- **Stated problem**:
The line holding "tri(a, c, d, ua, uc, ud)" is the last one to output; start at the first line of the data, keep every line in between exactly, and leave out pictures.
-- Start of Information provided --
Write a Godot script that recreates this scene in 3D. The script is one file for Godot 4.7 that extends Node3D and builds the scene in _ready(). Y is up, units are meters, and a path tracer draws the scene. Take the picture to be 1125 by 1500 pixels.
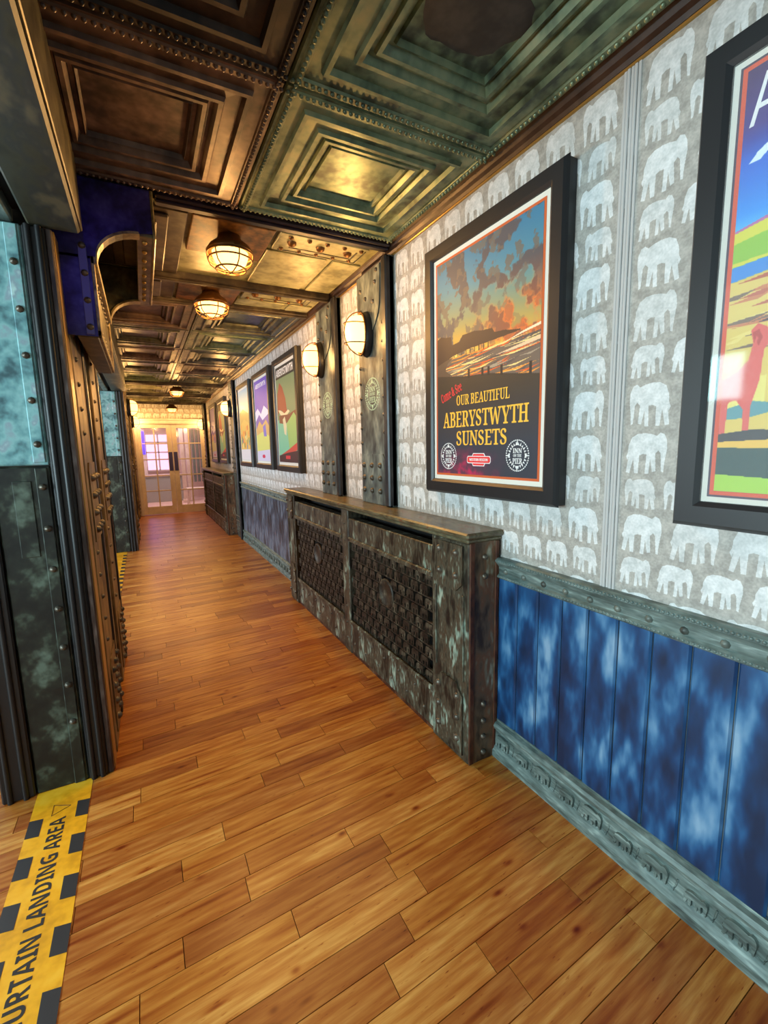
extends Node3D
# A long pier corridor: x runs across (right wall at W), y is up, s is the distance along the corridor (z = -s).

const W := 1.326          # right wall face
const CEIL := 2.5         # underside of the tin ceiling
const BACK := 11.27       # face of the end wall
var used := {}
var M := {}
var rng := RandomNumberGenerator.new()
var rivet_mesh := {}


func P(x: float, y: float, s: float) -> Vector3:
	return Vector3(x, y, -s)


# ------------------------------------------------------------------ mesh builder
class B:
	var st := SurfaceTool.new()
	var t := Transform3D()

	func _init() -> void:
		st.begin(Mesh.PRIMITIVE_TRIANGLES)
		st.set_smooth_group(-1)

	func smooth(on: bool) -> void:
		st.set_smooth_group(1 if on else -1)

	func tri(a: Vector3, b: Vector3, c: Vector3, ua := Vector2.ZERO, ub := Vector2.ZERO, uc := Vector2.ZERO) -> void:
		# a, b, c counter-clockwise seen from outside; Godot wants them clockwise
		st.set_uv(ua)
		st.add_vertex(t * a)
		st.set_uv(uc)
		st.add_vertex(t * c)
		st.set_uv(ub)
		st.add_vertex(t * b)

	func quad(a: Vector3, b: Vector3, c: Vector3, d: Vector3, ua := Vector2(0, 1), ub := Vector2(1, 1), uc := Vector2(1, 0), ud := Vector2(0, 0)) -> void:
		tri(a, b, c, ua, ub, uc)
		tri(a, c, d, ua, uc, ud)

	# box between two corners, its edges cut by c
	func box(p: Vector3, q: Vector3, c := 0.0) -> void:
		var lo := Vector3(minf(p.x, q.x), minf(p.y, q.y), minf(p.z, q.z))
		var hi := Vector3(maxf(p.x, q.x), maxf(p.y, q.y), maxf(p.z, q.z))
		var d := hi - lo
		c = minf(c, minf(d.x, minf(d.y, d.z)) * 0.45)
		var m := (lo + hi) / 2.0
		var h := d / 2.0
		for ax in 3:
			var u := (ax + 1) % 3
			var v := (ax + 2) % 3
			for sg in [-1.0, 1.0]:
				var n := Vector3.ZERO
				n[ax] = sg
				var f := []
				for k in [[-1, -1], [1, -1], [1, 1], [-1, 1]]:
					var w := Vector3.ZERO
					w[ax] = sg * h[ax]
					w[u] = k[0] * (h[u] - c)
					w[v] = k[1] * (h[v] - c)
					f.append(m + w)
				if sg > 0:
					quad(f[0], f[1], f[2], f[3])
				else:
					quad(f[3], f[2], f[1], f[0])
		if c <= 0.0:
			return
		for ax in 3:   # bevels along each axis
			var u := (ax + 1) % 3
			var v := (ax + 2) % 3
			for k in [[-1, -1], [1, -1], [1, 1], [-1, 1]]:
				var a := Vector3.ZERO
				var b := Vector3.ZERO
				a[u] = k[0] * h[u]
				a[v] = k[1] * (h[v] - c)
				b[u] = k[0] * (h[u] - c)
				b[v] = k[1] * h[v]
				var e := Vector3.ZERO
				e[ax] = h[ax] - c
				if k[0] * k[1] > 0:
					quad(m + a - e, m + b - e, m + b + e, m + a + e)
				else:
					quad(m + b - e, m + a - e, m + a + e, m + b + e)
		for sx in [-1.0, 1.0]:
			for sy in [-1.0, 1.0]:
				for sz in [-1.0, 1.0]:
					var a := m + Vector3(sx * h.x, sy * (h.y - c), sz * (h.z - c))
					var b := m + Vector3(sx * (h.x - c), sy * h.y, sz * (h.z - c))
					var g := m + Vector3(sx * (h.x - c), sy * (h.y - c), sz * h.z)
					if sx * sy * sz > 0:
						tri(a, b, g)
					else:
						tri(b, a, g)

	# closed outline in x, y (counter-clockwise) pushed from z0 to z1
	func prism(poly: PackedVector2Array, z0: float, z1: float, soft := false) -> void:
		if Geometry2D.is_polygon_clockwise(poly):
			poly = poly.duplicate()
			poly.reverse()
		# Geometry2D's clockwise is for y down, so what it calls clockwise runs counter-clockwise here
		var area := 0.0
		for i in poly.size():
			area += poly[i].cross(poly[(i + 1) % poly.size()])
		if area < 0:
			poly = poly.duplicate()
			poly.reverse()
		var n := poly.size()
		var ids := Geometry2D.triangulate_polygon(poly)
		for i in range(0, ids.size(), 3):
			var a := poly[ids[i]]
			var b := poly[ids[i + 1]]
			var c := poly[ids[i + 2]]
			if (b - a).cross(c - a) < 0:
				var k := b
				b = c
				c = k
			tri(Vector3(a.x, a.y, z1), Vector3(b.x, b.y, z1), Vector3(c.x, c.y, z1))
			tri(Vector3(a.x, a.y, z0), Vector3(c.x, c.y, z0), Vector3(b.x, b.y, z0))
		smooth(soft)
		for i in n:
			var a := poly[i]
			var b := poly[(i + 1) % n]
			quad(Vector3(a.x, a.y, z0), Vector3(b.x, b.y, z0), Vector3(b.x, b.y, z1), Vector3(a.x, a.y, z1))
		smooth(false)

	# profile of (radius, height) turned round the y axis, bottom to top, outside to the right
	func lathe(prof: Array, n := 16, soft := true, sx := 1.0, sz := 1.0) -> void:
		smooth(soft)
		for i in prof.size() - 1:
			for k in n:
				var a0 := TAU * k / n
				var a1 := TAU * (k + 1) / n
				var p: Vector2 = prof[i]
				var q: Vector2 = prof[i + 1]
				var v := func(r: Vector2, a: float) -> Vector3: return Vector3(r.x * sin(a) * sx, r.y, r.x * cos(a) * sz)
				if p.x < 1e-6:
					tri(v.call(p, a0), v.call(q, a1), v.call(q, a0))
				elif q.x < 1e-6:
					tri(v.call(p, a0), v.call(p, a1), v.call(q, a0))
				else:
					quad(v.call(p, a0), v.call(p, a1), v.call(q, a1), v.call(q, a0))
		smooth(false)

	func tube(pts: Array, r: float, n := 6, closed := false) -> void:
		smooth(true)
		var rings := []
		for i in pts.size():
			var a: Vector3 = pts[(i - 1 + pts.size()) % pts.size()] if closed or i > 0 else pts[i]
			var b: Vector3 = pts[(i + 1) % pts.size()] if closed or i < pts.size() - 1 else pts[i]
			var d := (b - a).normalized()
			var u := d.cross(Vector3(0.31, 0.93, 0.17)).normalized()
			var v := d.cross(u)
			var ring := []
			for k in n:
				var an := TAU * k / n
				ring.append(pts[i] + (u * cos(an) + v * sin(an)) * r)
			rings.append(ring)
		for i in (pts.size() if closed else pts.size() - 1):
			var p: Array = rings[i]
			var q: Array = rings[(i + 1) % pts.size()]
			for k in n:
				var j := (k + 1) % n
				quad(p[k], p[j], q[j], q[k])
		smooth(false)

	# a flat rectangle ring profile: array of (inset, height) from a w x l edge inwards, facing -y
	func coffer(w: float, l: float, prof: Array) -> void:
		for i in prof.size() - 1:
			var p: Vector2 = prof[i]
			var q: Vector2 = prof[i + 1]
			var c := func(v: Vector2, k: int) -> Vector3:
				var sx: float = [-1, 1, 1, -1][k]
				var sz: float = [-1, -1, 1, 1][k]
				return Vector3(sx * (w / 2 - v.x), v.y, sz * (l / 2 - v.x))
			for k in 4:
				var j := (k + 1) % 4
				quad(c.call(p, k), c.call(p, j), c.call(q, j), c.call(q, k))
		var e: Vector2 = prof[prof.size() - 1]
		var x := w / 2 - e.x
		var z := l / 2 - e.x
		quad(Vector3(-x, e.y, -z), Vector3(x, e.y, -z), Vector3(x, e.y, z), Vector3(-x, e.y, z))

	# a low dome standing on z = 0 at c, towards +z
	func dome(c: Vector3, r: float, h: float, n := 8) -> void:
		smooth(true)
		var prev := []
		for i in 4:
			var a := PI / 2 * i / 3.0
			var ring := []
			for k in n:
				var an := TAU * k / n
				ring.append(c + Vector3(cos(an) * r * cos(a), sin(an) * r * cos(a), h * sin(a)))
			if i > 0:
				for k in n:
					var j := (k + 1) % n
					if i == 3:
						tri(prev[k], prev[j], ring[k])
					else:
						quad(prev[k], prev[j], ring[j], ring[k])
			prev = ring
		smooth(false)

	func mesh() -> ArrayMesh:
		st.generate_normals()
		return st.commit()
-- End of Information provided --
- **Exercise output**:
Write a Godot script that recreates this scene in 3D. The script is one file for Godot 4.7 that extends Node3D and builds the scene in _ready(). Y is up, units are meters, and a path tracer draws the scene. Take the picture to be 1125 by 1500 pixels.
extends Node3D
# A long pier corridor: x runs across (right wall at W), y is up, s is the distance along the corridor (z = -s).

const W := 1.326          # right wall face
const CEIL := 2.5         # underside of the tin ceiling
const BACK := 11.27       # face of the end wall
var used := {}
var M := {}
var rng := RandomNumberGenerator.new()
var rivet_mesh := {}


func P(x: float, y: float, s: float) -> Vector3:
	return Vector3(x, y, -s)


# ------------------------------------------------------------------ mesh builder
class B:
	var st := SurfaceTool.new()
	var t := Transform3D()

	func _init() -> void:
		st.begin(Mesh.PRIMITIVE_TRIANGLES)
		st.set_smooth_group(-1)

	func smooth(on: bool) -> void:
		st.set_smooth_group(1 if on else -1)

	func tri(a: Vector3, b: Vector3, c: Vector3, ua := Vector2.ZERO, ub := Vector2.ZERO, uc := Vector2.ZERO) -> void:
		# a, b, c counter-clockwise seen from outside; Godot wants them clockwise
		st.set_uv(ua)
		st.add_vertex(t * a)
		st.set_uv(uc)
		st.add_vertex(t * c)
		st.set_uv(ub)
		st.add_vertex(t * b)

	func quad(a: Vector3, b: Vector3, c: Vector3, d: Vector3, ua := Vector2(0, 1), ub := Vector2(1, 1), uc := Vector2(1, 0), ud := Vector2(0, 0)) -> void:
		tri(a, b, c, ua, ub, uc)
		tri(a, c, d, ua, uc, ud)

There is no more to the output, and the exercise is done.